Second, the issue of UNRWA’s size needs to be raised. Why is it that UNRWA requires 30,000 employees to take care of five million soi-disant “refugees” while the UN Refugee Agency (United Nations High Commissioner for Refugees, or UNHCR) needs only 11,000 employees to take care of 17 million other refugees? How many of those UNRWA jobs are truly necessary, and how many have been created by Palestinians to provide secure jobs for fellow Palestinians (23,000 of UNRWA’s 30,000 employees are Palestinians), sinecures that are well-paid and do not require much work? Pierre Krahenbuhl was the foremost example of this immense sense of entitlement. He was himself away from his office a total of 28-29 days out of every month; employees were discouraged from asking questions about his long absences. Bloated beyond belief, UNRWA’s staff should be reduced in size. With only five million refugees to take care of, no one can argue with a straight face that UNRWA needs nearly three times as many employees as the U.N. Refugee Agency employs to take care of 17 million non-Palestinian refugees. Let UNRWA’s numbers be brought into line with those of UNHCR: not 30,000, but less than 10,000 employees for UNRWA, would then be appropriate. What possible objection could be made?

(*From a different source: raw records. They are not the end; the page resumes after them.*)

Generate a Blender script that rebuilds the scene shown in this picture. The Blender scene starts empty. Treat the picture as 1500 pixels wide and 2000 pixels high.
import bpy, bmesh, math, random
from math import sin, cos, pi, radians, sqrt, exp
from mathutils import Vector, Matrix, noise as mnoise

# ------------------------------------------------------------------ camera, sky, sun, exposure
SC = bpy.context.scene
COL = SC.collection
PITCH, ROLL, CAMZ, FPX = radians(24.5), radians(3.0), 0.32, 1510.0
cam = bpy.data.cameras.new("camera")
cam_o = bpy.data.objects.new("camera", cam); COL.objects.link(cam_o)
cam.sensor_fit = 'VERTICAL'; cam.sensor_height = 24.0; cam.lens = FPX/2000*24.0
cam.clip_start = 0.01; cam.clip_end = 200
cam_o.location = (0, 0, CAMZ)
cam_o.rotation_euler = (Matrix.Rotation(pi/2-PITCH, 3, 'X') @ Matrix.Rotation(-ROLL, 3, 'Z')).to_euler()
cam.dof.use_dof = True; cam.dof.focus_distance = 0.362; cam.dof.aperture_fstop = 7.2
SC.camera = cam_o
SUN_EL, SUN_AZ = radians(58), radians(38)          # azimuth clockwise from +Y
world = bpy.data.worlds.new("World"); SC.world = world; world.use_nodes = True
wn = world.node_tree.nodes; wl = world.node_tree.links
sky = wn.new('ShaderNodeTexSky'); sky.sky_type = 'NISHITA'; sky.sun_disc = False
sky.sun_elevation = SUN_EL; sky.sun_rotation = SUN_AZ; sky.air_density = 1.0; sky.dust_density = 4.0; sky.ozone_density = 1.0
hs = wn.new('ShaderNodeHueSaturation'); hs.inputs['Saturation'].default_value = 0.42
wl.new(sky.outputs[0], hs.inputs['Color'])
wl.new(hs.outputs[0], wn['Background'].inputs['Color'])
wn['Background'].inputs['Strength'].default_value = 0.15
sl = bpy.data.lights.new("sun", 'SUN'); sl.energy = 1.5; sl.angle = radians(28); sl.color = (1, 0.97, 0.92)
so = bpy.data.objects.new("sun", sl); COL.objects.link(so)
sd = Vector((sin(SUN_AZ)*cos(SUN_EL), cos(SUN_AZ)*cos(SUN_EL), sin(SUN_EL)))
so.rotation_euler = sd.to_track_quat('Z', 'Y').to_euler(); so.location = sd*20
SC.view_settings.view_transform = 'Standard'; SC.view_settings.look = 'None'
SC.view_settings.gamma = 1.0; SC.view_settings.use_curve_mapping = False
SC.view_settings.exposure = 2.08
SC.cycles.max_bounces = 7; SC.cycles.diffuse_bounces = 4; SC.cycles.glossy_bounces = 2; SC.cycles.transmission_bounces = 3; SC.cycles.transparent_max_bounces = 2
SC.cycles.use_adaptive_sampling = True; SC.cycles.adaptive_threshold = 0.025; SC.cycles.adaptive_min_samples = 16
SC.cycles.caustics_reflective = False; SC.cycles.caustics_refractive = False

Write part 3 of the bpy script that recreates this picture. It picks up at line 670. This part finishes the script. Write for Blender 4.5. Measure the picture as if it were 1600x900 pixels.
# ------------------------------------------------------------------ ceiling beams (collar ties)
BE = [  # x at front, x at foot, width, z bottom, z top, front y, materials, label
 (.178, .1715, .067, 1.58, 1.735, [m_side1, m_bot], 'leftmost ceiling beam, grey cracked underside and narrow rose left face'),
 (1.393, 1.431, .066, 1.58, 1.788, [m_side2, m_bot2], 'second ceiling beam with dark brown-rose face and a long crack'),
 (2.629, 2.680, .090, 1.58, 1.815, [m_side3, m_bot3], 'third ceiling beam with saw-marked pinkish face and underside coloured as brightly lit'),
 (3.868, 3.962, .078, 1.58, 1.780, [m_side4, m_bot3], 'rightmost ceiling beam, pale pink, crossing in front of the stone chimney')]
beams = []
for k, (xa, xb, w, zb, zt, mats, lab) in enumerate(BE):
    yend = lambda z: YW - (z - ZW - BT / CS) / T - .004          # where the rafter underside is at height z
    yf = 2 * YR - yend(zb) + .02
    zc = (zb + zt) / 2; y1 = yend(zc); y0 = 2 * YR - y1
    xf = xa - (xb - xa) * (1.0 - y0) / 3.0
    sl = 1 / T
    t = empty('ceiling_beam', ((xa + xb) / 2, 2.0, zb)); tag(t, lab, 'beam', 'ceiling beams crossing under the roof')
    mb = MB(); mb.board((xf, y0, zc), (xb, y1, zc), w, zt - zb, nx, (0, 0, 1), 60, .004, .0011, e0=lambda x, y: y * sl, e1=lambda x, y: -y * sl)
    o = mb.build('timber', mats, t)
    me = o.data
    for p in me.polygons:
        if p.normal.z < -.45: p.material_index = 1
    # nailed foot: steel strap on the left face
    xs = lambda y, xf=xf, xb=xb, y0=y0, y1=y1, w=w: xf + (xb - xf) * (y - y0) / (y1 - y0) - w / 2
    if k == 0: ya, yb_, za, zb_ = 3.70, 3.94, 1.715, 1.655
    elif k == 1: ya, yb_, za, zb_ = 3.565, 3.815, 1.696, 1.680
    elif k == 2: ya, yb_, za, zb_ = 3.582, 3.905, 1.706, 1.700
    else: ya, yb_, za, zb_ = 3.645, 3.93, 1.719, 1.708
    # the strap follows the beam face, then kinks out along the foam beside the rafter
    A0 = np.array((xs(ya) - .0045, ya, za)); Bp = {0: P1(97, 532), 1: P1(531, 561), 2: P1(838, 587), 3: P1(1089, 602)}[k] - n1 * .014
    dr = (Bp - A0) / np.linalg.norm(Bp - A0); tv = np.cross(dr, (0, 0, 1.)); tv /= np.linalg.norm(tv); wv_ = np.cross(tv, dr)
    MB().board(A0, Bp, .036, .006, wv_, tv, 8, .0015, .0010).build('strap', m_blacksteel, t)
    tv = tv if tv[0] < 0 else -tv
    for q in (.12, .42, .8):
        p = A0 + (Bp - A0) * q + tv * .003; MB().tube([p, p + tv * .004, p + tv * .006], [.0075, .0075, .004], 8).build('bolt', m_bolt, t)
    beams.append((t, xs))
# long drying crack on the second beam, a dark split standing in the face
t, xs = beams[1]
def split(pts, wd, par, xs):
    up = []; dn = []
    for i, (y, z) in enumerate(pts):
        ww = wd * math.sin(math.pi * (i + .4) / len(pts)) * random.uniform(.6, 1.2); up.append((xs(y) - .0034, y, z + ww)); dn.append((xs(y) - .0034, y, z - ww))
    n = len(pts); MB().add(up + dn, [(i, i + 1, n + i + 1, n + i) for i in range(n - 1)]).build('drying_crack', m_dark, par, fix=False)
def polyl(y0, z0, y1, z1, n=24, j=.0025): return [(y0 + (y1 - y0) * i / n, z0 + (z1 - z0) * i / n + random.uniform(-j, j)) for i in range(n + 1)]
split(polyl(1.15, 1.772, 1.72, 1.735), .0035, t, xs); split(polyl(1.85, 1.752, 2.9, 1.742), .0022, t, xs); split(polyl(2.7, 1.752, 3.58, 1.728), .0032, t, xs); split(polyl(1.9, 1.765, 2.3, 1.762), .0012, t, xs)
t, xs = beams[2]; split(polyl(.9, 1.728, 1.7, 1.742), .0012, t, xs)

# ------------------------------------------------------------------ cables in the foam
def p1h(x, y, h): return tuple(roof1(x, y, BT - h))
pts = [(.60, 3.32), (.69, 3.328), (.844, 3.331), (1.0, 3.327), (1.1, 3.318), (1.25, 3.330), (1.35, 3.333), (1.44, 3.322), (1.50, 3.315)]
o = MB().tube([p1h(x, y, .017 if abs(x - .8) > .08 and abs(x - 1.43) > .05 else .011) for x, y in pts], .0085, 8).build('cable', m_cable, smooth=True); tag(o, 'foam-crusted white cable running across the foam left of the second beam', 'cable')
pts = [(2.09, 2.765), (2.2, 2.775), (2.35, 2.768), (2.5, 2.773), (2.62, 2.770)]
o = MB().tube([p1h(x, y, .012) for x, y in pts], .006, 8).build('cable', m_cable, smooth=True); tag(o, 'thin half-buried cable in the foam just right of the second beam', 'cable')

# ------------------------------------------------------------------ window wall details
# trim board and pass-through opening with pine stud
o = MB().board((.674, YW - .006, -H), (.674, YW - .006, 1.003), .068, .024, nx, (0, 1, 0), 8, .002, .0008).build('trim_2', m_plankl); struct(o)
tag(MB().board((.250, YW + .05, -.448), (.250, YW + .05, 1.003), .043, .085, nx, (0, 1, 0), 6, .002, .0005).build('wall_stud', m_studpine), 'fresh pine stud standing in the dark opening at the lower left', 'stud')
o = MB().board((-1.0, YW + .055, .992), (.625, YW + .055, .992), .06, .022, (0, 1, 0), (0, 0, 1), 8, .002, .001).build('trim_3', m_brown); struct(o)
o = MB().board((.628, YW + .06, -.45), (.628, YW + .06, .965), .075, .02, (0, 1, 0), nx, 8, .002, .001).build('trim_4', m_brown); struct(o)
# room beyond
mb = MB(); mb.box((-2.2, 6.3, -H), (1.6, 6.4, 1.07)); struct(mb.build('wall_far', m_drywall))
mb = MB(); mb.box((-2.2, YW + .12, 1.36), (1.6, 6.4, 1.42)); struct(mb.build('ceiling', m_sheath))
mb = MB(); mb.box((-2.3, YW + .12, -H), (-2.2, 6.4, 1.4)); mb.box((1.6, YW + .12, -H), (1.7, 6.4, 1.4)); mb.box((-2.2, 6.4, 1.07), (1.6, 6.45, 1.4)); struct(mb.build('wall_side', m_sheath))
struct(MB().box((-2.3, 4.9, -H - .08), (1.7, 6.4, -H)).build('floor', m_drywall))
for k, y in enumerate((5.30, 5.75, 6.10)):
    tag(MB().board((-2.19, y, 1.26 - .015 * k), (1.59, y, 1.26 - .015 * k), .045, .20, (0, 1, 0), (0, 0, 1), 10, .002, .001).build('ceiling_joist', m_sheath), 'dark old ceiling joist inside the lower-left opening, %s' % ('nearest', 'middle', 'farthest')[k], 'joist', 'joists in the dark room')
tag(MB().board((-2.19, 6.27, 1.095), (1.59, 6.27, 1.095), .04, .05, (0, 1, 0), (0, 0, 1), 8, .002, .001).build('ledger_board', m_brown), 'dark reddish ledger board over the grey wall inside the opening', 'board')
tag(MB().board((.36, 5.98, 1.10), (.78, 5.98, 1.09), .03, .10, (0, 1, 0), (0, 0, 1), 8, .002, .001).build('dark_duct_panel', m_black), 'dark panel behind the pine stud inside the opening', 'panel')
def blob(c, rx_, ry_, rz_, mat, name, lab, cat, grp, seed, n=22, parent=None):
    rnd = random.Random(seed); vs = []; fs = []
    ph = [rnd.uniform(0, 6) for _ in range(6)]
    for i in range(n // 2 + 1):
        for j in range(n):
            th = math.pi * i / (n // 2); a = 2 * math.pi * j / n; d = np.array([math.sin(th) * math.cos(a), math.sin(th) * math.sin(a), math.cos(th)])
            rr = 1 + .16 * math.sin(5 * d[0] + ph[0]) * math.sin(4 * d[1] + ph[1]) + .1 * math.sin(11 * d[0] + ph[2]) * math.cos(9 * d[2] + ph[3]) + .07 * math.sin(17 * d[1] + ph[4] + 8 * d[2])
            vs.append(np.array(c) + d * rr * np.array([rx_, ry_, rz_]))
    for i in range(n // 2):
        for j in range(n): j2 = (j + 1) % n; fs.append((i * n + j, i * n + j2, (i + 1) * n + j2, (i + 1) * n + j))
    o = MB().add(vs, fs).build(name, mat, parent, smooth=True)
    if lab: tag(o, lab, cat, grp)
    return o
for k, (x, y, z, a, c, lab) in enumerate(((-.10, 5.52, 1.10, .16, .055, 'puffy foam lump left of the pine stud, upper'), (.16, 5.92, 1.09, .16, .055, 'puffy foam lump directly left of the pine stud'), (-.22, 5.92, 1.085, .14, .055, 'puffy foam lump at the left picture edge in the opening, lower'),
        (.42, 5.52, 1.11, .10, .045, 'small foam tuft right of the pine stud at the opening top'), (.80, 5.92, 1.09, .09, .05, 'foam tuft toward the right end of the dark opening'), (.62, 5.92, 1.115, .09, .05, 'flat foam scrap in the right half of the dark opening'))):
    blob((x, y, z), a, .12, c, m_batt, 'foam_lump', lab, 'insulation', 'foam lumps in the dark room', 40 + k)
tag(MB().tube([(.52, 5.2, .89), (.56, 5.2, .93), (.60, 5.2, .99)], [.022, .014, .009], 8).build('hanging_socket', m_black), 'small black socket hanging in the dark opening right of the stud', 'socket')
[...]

Third, there are many who think that cutting UNRWA down to size is not enough. They argue that it should be shut down altogether. For UNRWA’s self-described mission is based on a unique definition of who is a refugee. A Palestinian refugee, according to UNRWA, is not only someone who left Palestine/Israel in 1948, but the children, grandchildren, great-grandchildren of that original refugee. No other refugees – there have been hundreds of millions in the last century – have been defined to include not just those who left one land for another, but their children, grandchildren, and all succeeding issue, No one has explained why there is this bizarre and infinitely expansive definition of a “Palestinian refugee,” nor explained why such a definition applies only to this one group of refugees and to no other. It’s time for the American government and others, who agree that the definition of “refugee” should be limited to actual refugees and not extended to their endless progeny, to raise this issue. They should demand, too, since there are only about 20,000 Palestinian refugees, according to the generally accepted definition of a “refugee,” an end to UNRWA. You can already hear the howls of protest from Mahmoud Abbas, Saeb Erekat, Hanan Ashrawi of the Palestinian Authority, as well as from representatives of Hamas, Islamic Jihad, the PFLP, the Arab League, the O.I.C. So what? If the Muslim Arabs want to take upon themselves the expensive care and feeding of all these non-refugee refugees, who were once given limitless succor by UNRWA, let them. Meanwhile, in the Western world, those who have poured tens of billions into that organization in the 71 years of its existence will be happy to see the end of that scandal-ridden, employee-bloated, Hamas-supporting UNRWA. Let some new group take charge of those “refugees,” a group completely funded and run by Arab states, for just as long as they can stand it.